Virginia Lupulescu est éditrice et chargée de communication pour la maison d’éditions Trei. Elle a notamment édité en roumain The New York Times Book Review, le célèbre supplément littéraire du New York Times, et a jeté les bases de la plus grande librairie virtuelle de Roumanie, elefant.ro…
Comment la maison d’éditions Trei fait-elle face à la crise sanitaire ?
Dans un premier temps, ce fut très difficile. Les librairies ont dû fermer leurs portes du jour au lendemain, ce qui a pratiquement bloqué les ventes.
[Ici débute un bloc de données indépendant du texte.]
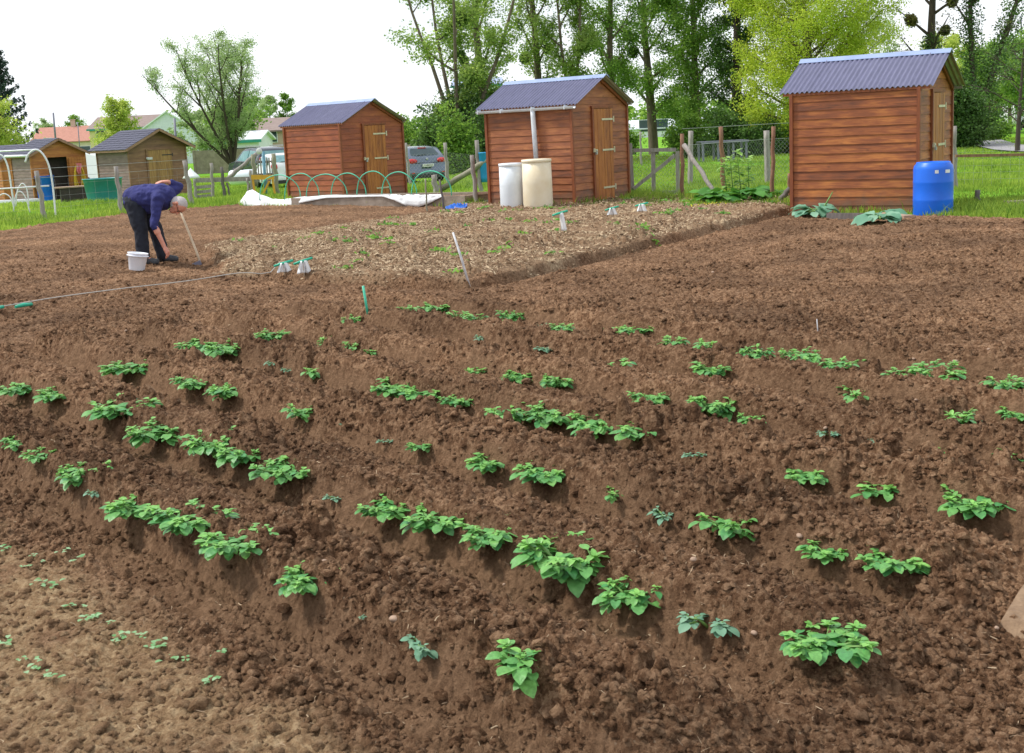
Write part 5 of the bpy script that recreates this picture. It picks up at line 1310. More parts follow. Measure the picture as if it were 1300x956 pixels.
O = at(95, 258); t = thing('low_tray', 'pale topped dark crate standing left of the teal tub', 'crate', tuple(O), 0.4); mb = MB(); mb.box((0, 0.3, 0.22), (0.75, 0.5, 0.5)); mb.build('crate', M['dark_in'], t); mb = MB(); mb.box((-0.05, 0.28, 0.50), (0.95, 0.55, 0.04)); mb.build('lid', M['timber_pale'], t)
# bundle of grey tools in front of the open door
for i in range(5):
    O = at(74+i*2.5, 252); mb = MB(); mb.tube([(0, 0, 0), (-0.25-0.05*i, 0.2, 0.45)], 0.02, 6); o = mb.build('metal_bar', M['wire']); o.location = tuple(O); setprops(o, 'grey metal bar leaning in front of the open shed doorway', 'bar', 'bars leaning at the open shed doorway')

# ------------------------------------------------------------------ vehicles
def car(name, label, cat, X, Y, Z, yaw, prof, W, paint, glass, rear=None, sidewin=None, wheels=(0.75, 3.3), wr=0.31, belt=0.92, tumble=0.14, lights=None, plate=None, roof_m=None, extra=None):
    """prof: closed side outline (x from rear, z), rear at x=0. Built facing -x (tail at the origin)."""
    t = thing(name, label, cat, (X, Y, Z), yaw)
    prof = [np.array(p, float) for p in prof]; cen = sum(prof)/len(prof)
    hw = lambda z: W/2 - tumble*max(0, (z-belt)/(1.45-belt))**1.2 - 0.04*max(0, (0.45-z)/0.3)
    rows_ = [(-1.0, 0.10), (-0.985, 0.045), (-0.93, 0.015), (-0.6, 0.0), (0, -0.006), (0.6, 0.0), (0.93, 0.015), (0.985, 0.045), (1.0, 0.10)]
    V = []; n = len(prof)
    for s, ins in rows_:
        for p in prof:
            d = cen-p; d = d/np.linalg.norm(d); q = p+d*ins; V.append((q[0], s*hw(p[1]), q[1]))
    F = []
    for i in range(len(rows_)-1):
        for k in range(n): F.append((i*n+k, i*n+(k+1) % n, (i+1)*n+(k+1) % n, (i+1)*n+k))
    mb = MB(); mb.add(V, F, True); mb.f.append(tuple(range(n))); mb.sm.append(False); mb.f.append(tuple(len(rows_)*n-n+k for k in range(n))[::-1]); mb.sm.append(False)
    body = mb.build('body', paint, t)
    for wx in wheels:
        for s in (-1, 1):
            mb = MB(); mb.lathe([(wr*0.55, -0.1), (wr*0.95, -0.1), (wr, -0.06), (wr, 0.06), (wr*0.95, 0.1), (wr*0.6, 0.1)], 24); mb.v = [(x, z, y) for x, y, z in mb.v]; w_ = mb.build('wheel', M['black'], t); w_.location = (wx, s*(W/2-0.10), wr)
            mb = MB(); mb.lathe([(0, s*0.085), (wr*0.62, s*0.095), (wr*0.62, s*0.07), (0, s*0.07)], 16); mb.v = [(x, z, y) for x, y, z in mb.v]; mb.build('rim', M['wire'], w_)
            mb = MB(); mb.lathe([(0, 0), (wr+0.06, 0), (wr+0.06, 0.004), (0, 0.004)], 24); mb.v = [(x, z, y) for x, y, z in mb.v]; a_ = mb.build('wheel_arch', M['black'], t); a_.location = (wx, s*(W/2+0.001)-(0.004 if s > 0 else 0), wr+0.02)
    if rear:   # rear window patch along a profile segment: (xb, zb, xt, zt, half width bottom, top)
        xb, zb, xt, zt, w0, w1 = rear
        nrm = np.array([-(zt-zb), (xt-xb)]); nrm /= np.linalg.norm(nrm); nrm = nrm if nrm[0] < 0 else -nrm
        mb = MB(); mb.grid(lambda u, v: (xb+(xt-xb)*u+nrm[0]*0.022+0.03*abs(2*v-1)**4, (2*v-1)*(w0+(w1-w0)*u)*(1-0.05*abs(2*u-1)**6), zb+(zt-zb)*u+nrm[1]*0.022), 8, 14); gl = mb.build('rear_window', glass, t)
        mb = MB(); mb.beam((xb-0.035, 0.0, zb+0.06), (xb-0.03, 0.38, zb+0.03), 0.02, 0.01); mb.build('wiper', M['black'], gl)
    if sidewin:
        for s in (-1, 1):
            for poly in sidewin:
                mb = MB(); y = [s*(hw(z)+0.004) for x, z in poly]; k = len(poly)
                mb.add([(x, yy, z) for (x, z), yy in zip(poly, y)]+[(x, yy-s*0.015, z) for (x, z), yy in zip(poly, y)], [tuple(range(k)), tuple(range(2*k-1, k-1, -1))]+[(i, i+k, (i+1) % k+k, (i+1) % k) for i in range(k)]); mb.build('side_window', glass, t)
    for e in (extra or []):
        nm, m_, c, s_ = e[:4]; mb = MB()
        if len(e) > 4: mb.ball((0, 0, 0), 1, 14, 10, s_); o_ = mb.build(nm, m_, t); o_.location = c; o_.rotation_euler = e[4]
        else: mb.box(c, s_); mb.build(nm, m_, t)
    return t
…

Du coup, les maisons d’édition ont été obligées de se réinventer et de se tourner davantage vers le numérique. On a donc optimisé notre site et fidélisé les lecteurs à travers une communication renforcée, tout en peaufinant nos compétences en ligne. Pendant quatre mois, on s’est concentrés plutôt sur la relation avec les lecteurs et moins sur les ventes et le profit. Une stratégie qui nous a finalement permis de sortir de cette première période très instable, et de lancer en septembre dernier une nouvelle collection.
Qu’apporte cette nouvelle collection sur le marché littéraire roumain ?
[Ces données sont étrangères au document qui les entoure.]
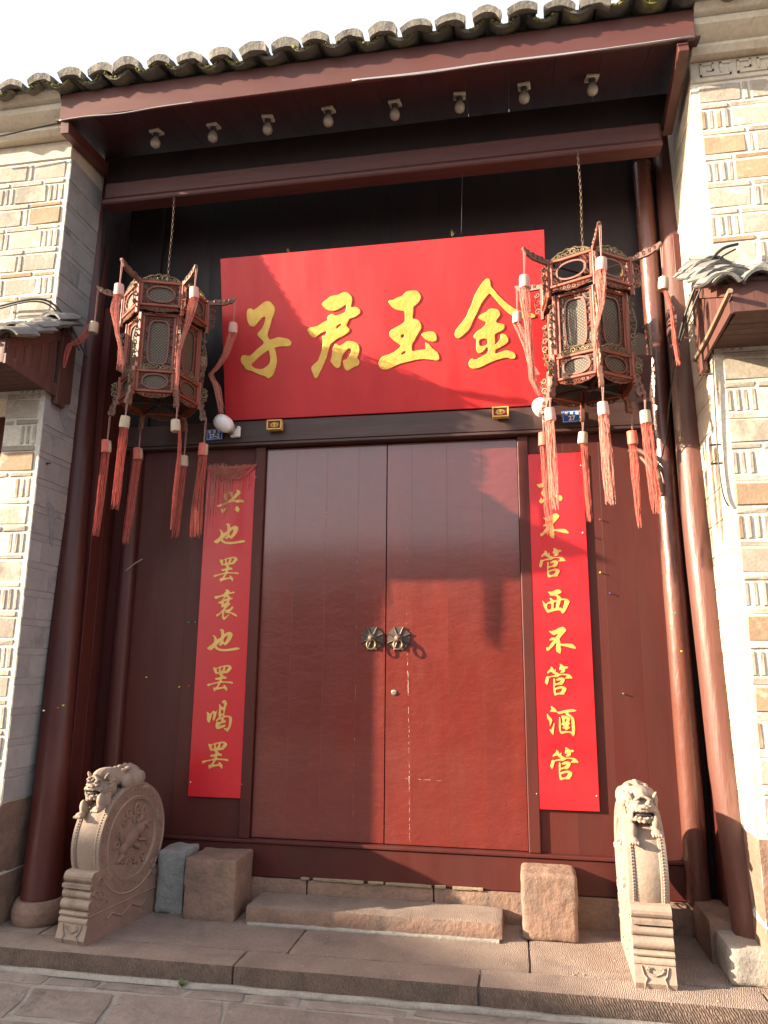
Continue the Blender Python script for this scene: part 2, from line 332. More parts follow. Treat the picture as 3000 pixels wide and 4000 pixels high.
def lattice_material():
    m = bpy.data.materials.new('woven_lattice_panel'); m.use_nodes = True; N = m.node_tree.nodes; L = m.node_tree.links; b = N['Principled BSDF']
    tc = N.new('ShaderNodeTexCoord')
    def vor(sc, rot=0):
        mp = N.new('ShaderNodeMapping'); mp.inputs['Scale'].default_value = (sc, sc, sc); mp.inputs['Rotation'].default_value = (0, rot, 0); L.new(tc.outputs['Object'], mp.inputs[0]); return mp
    mp = vor(1, math.radians(45))
    sep = N.new('ShaderNodeSeparateXYZ'); L.new(mp.outputs[0], sep.inputs[0])
    def cell(o, per):
        a = N.new('ShaderNodeMath'); a.operation = 'MULTIPLY'; a.inputs[1].default_value = 1/per; L.new(o, a.inputs[0])
        f = N.new('ShaderNodeMath'); f.operation = 'FRACT'; L.new(a.outputs[0], f.inputs[0])
        s_ = N.new('ShaderNodeMath'); s_.operation = 'SUBTRACT'; s_.inputs[1].default_value = .5; L.new(f.outputs[0], s_.inputs[0])
        ab = N.new('ShaderNodeMath'); ab.operation = 'ABSOLUTE'; L.new(s_.outputs[0], ab.inputs[0]); return ab.outputs[0]
    a, c = cell(sep.outputs[0], .0165), cell(sep.outputs[2], .0165)
    mx = N.new('ShaderNodeMath'); mx.operation = 'MAXIMUM'; L.new(a, mx.inputs[0]); L.new(c, mx.inputs[1])
    dot = N.new('ShaderNodeMath'); dot.operation = 'LESS_THAN'; dot.inputs[1].default_value = .24; L.new(mx.outputs[0], dot.inputs[0])
    x = N.new('ShaderNodeMix'); x.data_type = 'RGBA'; x.inputs[6].default_value = (.06, .042, .03, 1); x.inputs[7].default_value = (.20, .165, .12, 1); L.new(dot.outputs[0], x.inputs[0])
    L.new(x.outputs[2], b.inputs['Base Color']); b.inputs['Metallic'].default_value = .15; b.inputs['Roughness'].default_value = .6
    bp = N.new('ShaderNodeBump'); bp.inputs['Strength'].default_value = .8; bp.inputs['Distance'].default_value = .004; L.new(dot.outputs[0], bp.inputs['Height']); L.new(bp.outputs[0], b.inputs['Normal'])
    return m
MT['lattice'] = lattice_material()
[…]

On doit la collection Anansi à Bogdan Alexandru Stănescu, sans doute le meilleur coordinateur d’éditions du moment sur le marché roumain. Récemment arrivé chez Trei depuis les éditions Polirom, il a renouvelé notre ancienne collection de littérature étrangère en l’enrichissant de noms d’auteurs très en vogue et de best-sellers. Parmi les écrivains français, notons Marc Lévi, Guillaume Musso, Pascal Bruckner ou Frédéric Beigbeder. Nos journées commencent par un tour d’horizon de la presse éditoriale de l’étranger, nous contactons les agents littéraires et les scouts – chasseurs d’ouvrages à succès, ndlr –, nous cherchons les titres qui se distinguent et se vendent bien ailleurs. Puis nous réalisons des études de marché pour analyser l’impact qu’un manuscrit pourrait avoir auprès du public roumain. Dans le cas d’un texte convoité par plusieurs maisons d’édition, un appel d’offre est lancé, c’est le meilleur qui l’emporte. Plus que de prix, il s’agit surtout de proposer la meilleure stratégie marketing.
Quelle place les auteurs roumains occupent-ils dans les préférences du public ?
À la différence des grands pays occidentaux comme la France, l’Allemagne, la Grande-Bretagne ou l’Italie, les auteurs autochtones n’ont pas de public fidèle prêt à les suivre, à participer à leurs lancements et à acheter leurs nouveaux titres. On parle d’un marché littéraire très mince, où le nombre de ceux qui achètent constamment des livres se situe autour de 200 000 personnes. Pour la majorité des Roumains, le livre est un produit occasionnel, voire un heureux accident. D’ailleurs, que ce soit sur Bucarest ou dans d’autres villes, le public des salons littéraires est toujours le même. Ceci étant, la pandémie a apporté quelque chose de positif, elle a offert davantage de visibilité à ces auteurs. Pour revenir à votre question, les Roumains ont des préférences assez claires en matière de littérature autochtone. Ils sont particulièrement friands de livres d’auto-fiction, c’est-à-dire inspirés d’histoires de vie réelles où l’auteur s’investit lui-même. C’est ce qui a fait le succès des romans de Raluca Feher, Camelia Cavadia ou Liviu Iancu, trois de nos auteurs les plus connus.
Propos recueillis par Ioana Stăncescu.